Perchè la Cina non salverà l’Iran?
In queste settimane molti analisti, con base in Iran, hanno diffuso commenti ed analisi che descrivevano scenari simili alla terza guerra mondiale nel caso in cui l’Iran venisse attaccato da una coalizione occidentale. In particolare si paventa un intervento della Cina diretto e durissimo nei confronti degli aggressori dell’Iran. Questo anche in base alle recenti prese di posizione cinesi, preso il consiglio di sicurezza o l’IAEA, come testimonia anche questa notizia di Fars News.
Anche volendo, come potrebbe intervenire la Cina nel Golfo Persico? Come potrebbe nella pratica compiere azioni offensive in quell’area? La Cina non dispone di portaerei operative e quindi non è in grado di portare una forza aerea nell’area. La marina cinese è ben organizzata nella componente di superficie e nella componente subacquea ma al momento è focalizzata sul controllo del mar della Cina e di quella parte di oceano Pacifico che comprendel’isola di Taiwan fino allo sterletto di Malacca, non è al momento logisticamente preparata per un intervento nell’area del Golfo, dove la marina si troverebbe lontana dalle basi di rifornimento, senza la copertura aerea fornita dagli aeroporti in madrepatria e senza i sistemi missilistici costieri, altro cardine della strategia navale di Pechino; compreso un misterioso missile balistico, si balistico avete capito bene non un missile da crociera, accreditato di poter efficaciemente attaccare una portaerei classe Ninitz.

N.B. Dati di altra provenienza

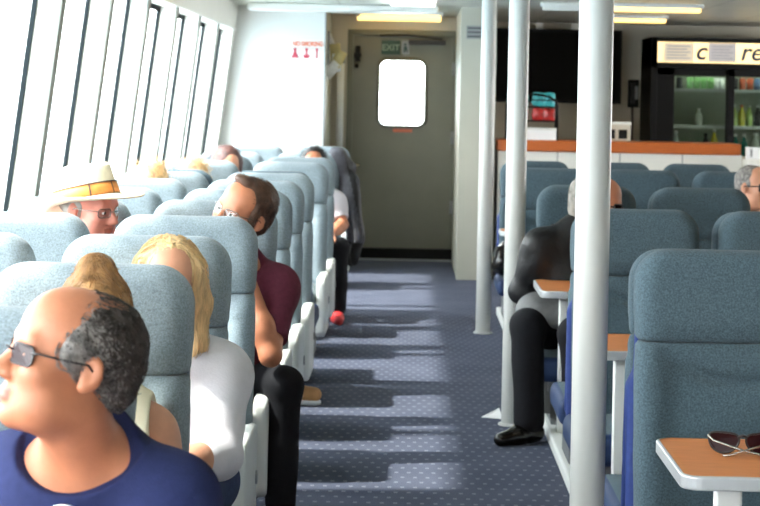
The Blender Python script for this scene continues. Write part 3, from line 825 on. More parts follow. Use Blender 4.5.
for s in (-1,1): h.ell(hf, (s*.070,-.016,.006), (.013,.026,.040), k=.02)
h.ell(hf, (0,.075,-.015), (.060,.038,.058), k=.03)
bald = S(); h.ell(bald, (0,-.088,.090), (.078,.100,.095)); h.ell(bald, (0,-.10,-.02), (.11,.072,.10), k=.02)
for s in (-1,1):
    h.ell(bald, (s*.092,.012,-.012), (.022,.023,.031), k=.01); h.ell(bald, (s*.08,-.03,-.055), (.05,.05,.05), k=.02)
h.ell(bald, (0,.04,-.115), (.12,.10,.055), k=.02)
hair0 = rough(minus(hf, bald, .012), .0022, 120, 1)
def flow(P, N):
    l = h.local(P); t = (np.stack([np.zeros(len(P)), .8+0*l[:,0], -.55+0*l[:,0]],1)) @ h.R.T
    return t+.5*np.stack([np.sin(P[:,2]*160+P[:,0]*90), np.cos(P[:,0]*150), np.sin(P[:,1]*140)],1)
ho = rel(sdf_obj('hair', hair0, .0042, ('hair_grey','hair_pepper'), p, hf.bounds(), extra=lambda V, F: strands(V, F, 2600, lambda c: np.ones(len(c), bool), flow, .024, .0010, 5, .55, .0034, sd=hair0)))
hv = np.array([q.center[:] for q in ho.data.polygons]); hl = hb.local(hv)
ho.data.polygons.foreach_set('material_index', (np.random.default_rng(3).random(len(hl)) < 1/(1+np.exp(-(hl[:,1]+.5*hl[:,2]-.040)/.014))).astype(np.int32))
o = glasses(h, p, 'lens_dark', 'frame_dark', size=(.0255,.0165), r=.0017); rel(o)
bm = bm_new(); c0 = A3(-.505,2.84,.865)+fwd*.112+A3(.02,0,-.040)
e_ = S().ell(c0, A3(.040,.012,.040), rot3(-18))
bm.free()
rel(sdf_obj('shirt_print', S().slab(c0+A3(-.005,-.004,0), .034,.034,.022,.0335,.004,rot3(-18,-14)), .005, ('emblem',), p, label='round white print'))
# --- passenger with a bun, behind him
h = Head((-.660,3.72,1.008), 12, 34, 0, .90)
p, rel, h, lat, fwd, nb, sh = person('passenger with a light brown bun, bare shoulders, hidden behind the bald man', dict(
    H=(-.66,3.78,.50), C=(-.665,3.79,.785), yaw=0, sw=.150, head=h, res=.007, skin='skin_pale', shirt='cream', shirt_name='strappy_top', sleeve='none',
    arms={1: ((-.47,3.72,.60),(-.50,3.50,.54),(0,-1,0),(0,0,-1),.4), -1: ((-.83,3.72,.60),(-.79,3.50,.54),(0,-1,0),(0,0,-1),.4)},
    legs={1: ((-.59,3.40,.49),(-.59,3.42,.09),(0,-1,0)), -1: ((-.75,3.40,.49),(-.75,3.42,.09),(0,-1,0))}, trousers='paleblue'))
hf = S(); h.ell(hf, (0,.022,.040), (.085,.104,.090)); h.ell(hf, (0,.075,.112), (.044,.040,.034), k=.015)
fc = S(); h.ell(fc, (0,-.105,-.02), (.085,.075,.095)); h.ell(fc, (0,.0,-.12), (.12,.12,.07), k=.02)
def flow(P, N):
    l = h.local(P); t = np.stack([-l[:,0]*6, .4+0*l[:,0], 1+0*l[:,0]],1) @ h.R.T
    return t
rel(sdf_obj('hair', rough(minus(hf, fc, .01), .003, 70, 2), .006, ('hair_ltbrown',), p, hf.bounds(), extra=lambda V, F: strands(V, F, 700, lambda c: h.local(c)[:,1] > -.02, flow, .034, .0011, 5, .3, .0024, sd=minus(hf, fc, .01))))
so = S()
for i, q in enumerate(((0,0,0),(.018,0,-.012),(-.014,-.004,.010),(.006,-.006,-.030))): so.ell(sh[1]+A3(-.062,-.056,.052)+A3(*q), A3(.014,.009,.010), k=.006)
rel(sdf_obj('shoulder_strap', so, .005, ('cream',), p, label='cream gathered shoulder strap'))
# --- blonde woman
h = Head((-.618,4.54,1.010), 10, 6, 4, .96)
p, rel, h, lat, fwd, nb, sh = person('blonde woman in a white blouse, half hidden by the seat ahead', dict(
    H=(-.62,4.60,.50), C=(-.62,4.60,.79), yaw=8, sw=.175, head=h, res=.0065, skin='skin_pale', shirt='white_cotton', shirt_name='blouse', sleeve='elbow', folds=(.009, 30), eyes=True,
    arms={1: ((-.465,4.45,.59),(-.62,4.24,.58),(-1,-.4,0),(0,0,-1),.4), -1: ((-.79,4.50,.58),(-.72,4.28,.55),(.3,-1,0),(0,0,-1),.4)},
    legs={1: ((-.55,4.21,.50),(-.55,4.22,.09),(0,-1,0)), -1: ((-.73,4.21,.50),(-.73,4.22,.09),(0,-1,0))}, trousers='denim'))
hf = S(); h.ell(hf, (0,.020,.042), (.087,.106,.090))
for s in (-1,1):
    h.cap(hf, (s*.068,-.020,.055), (s*.086,-.012,-.04), .026, .030, k=.03); h.cap(hf, (s*.086,-.012,-.04), (s*.088,-.030,-.15), .030, .026, k=.03)
    h.cap(hf, (s*.088,-.030,-.15), (s*.070,-.050,-.215), .026, .014, k=.03)
h.cap(hf, (0,.075,.0), (0,.075,-.16), .070, .055, k=.04)
fc = S(); h.ell(fc, (.004,-.105,-.005), (.054,.085,.072)); h.ell(fc, (0,-.07,-.10), (.056,.07,.07), k=.03)
def flow(P, N):
    l = h.local(P); top = np.clip((l[:,2]-.03)/.07, 0, 1)
    return np.stack([np.sign(l[:,0]-.01)*top*1.3, .25*top, -.95+0*top],1) @ h.R.T
def hairgroove(P):
    l = h.local(P); return minus(hf, fc, .012)(P)+.0035*np.sin(np.arctan2(l[:,0], l[:,1]+.02)*22+l[:,2]*18)*.8
hairgroove.bounds = hf.bounds
rel(sdf_obj('hair', hairgroove, .0052, ('hair_blond',), p, hf.bounds(), extra=lambda V, F: strands(V, F, 1300, lambda c: (h.local(c)[:,1] > -.035) | (np.abs(h.local(c)[:,0]) > .062), flow, .08, .0011, 8, .12, .0026, 3, sd=hairgroove)))
# --- man in maroon
h = Head((-.577,6.12,1.096), -38, -6, 20, 1.0)
p, rel, h, lat, fwd, nb, sh = person('brown-haired man in glasses and a maroon T-shirt, chin on his hand', dict(
    H=(-.62,6.28,.50), C=(-.60,6.24,.85), yaw=-8, sw=.180, head=h, res=.0065, skin='skin', shirt='maroon', shirt_name='t_shirt', folds=(.004, 24), eyes=True, ph=3, legr=.84, jowl=.004,
    arms={1: ((-.462,6.02,.615),(-.560,6.10,.885),(-.25,.12,1),(-.9,.3,0),.7), -1: ((-.78,6.05,.60),(-.66,5.85,.58),(.6,-1,0),(0,0,-1),.4)},
    legs={1: ((-.418,6.08,.505),(-.420,6.06,.09),(.1,-1,0)), -1: ((-.70,5.86,.50),(-.70,5.84,.09),(0,-1,0))}, trousers='trouser_black'))
hf = S(); h.ell(hf, (0,.026,.042), (.084,.104,.090))
for s in (-1,1): h.ell(hf, (s*.070,-.012,.010), (.013,.018,.036), k=.02)
h.ell(hf, (0,.075,-.02), (.060,.042,.055), k=.03); h.ell(hf, (-.01,-.040,.118), (.042,.036,.018), k=.02)
fc = S(); h.ell(fc, (0,-.105,.022), (.078,.082,.098)); h.ell(fc, (0,-.03,-.10), (.12,.10,.075), k=.02)
for s in (-1,1): h.ell(fc, (s*.094,.010,-.012), (.022,.024,.036), k=.01)
def flow(P, N):
    l = h.local(P); return np.stack([.5*np.sign(l[:,0]), .9+0*l[:,0], -.2-1.2*(l[:,2] < .06)],1) @ h.R.T
rel(sdf_obj('hair', rough(minus(hf, fc, .01), .003, 75, 4), .0055, ('hair_brown',), p, hf.bounds(), extra=lambda V, F: strands(V, F, 900, lambda c: h.local(c)[:,1] > -.05, flow, .030, .0011, 5, .35, .0030, 4, sd=minus(hf, fc, .01))))
o = glasses(h, p, 'lens_clear', 'wire', size=(.024,.0165), r=.0014, name='eyeglasses'); rel(o)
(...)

La forza aerea cinese vive una fase di profondo riammodernamento, ma anche per questa componente delle forze armate cinesi vale lo stesso discorso della marina, il focus di interesse è il possibile confronto con Taiwan il Giappone, l’India e la Corea del Sud, non era stata pensata e oggi non è organizzata per operazioni fuori area. Un esempio ne è il caccia J-10 spina dorsale della forza aerea cinese, discreto mezzo ma senza l’autonomia necessaria per raggiungere il Golfo, a meno che di essere ospitato da basi iraniane, ma questa è una possibilità da escludere in maniera quasi assoluta.
Quindi qualcuno, forse, pensa che la Cina sia pronta a rispondere con rappresaglie su altri obiettivi. Ma quali, realisticamente? La flotta americana? Le basi in Giappone? Taiwan? No, nessuno di questi obiettivi é strategicamente utile. Non dimentichiamo inoltre che nell’area esiste un nemico storico di Pechino il cui nome è India e che da ai cinesi più pensieri di quanti non ne dia l’Iran; così come una spina nel fianco da eliminare prima di pensare agli americani si chiama Taiwan. Probabilmente i Cinesi vorranno una compensazione per le perdite che potrebbero subire in Iran, magari facendo sì che l’America accetti di tollerare una Corea del Nord che non abbandoni il proprio programma nucleare. La presenza di uno stato cuscinetto tra la Cina e la Corea del Sud è, da sempre, una priorità dei cinesi, e forse questo è il momento buono per ottenerlo stabilmente. La Cina vede con molta maggiore preoccupazione la dissoluzione della Corea del Nord, rispetto alla potenziale instabilità in Iran, perchè oggi nei fatti la Cina è circondata come in passato da una grande muraglia, che rende di fatto impossibile un attacco via terra ai possedimenti di Pechino. Un tassello fondamentale di questa moderna grande muraglia è la Corea del Nord il cui confine con la Cina non è facilmetne difendibile per l’assenza di ostacoli orografici, o fluviali, degni di nota, sia nella zona orientale, sia nella zona occidentale della linea di confine, mentre nella parte centrale ritroviamo una imponente catena montuosa.
In questa ottica possiamo leggere le frizioni tra Corea del Sud ed Israele negli ultimi mesi, periodo di tempo in cui ognuno dei due stati cercava di far sì che l’America desse priorità al “problema” strategico dell’uno anziché dell’altro.
La Cina, molto probabilmente, otterrà qualcosa in caso ti attacco all’Iran, ma dubitiamo fortemente che vorrà impegnarsi nella terza guerra mondiale per difendere interessi importanti ma non primari, senza averne peraltro le capacità militari, escludendo per ragioni di pragmatismo, il ricorso alle armi nucleari strategiche.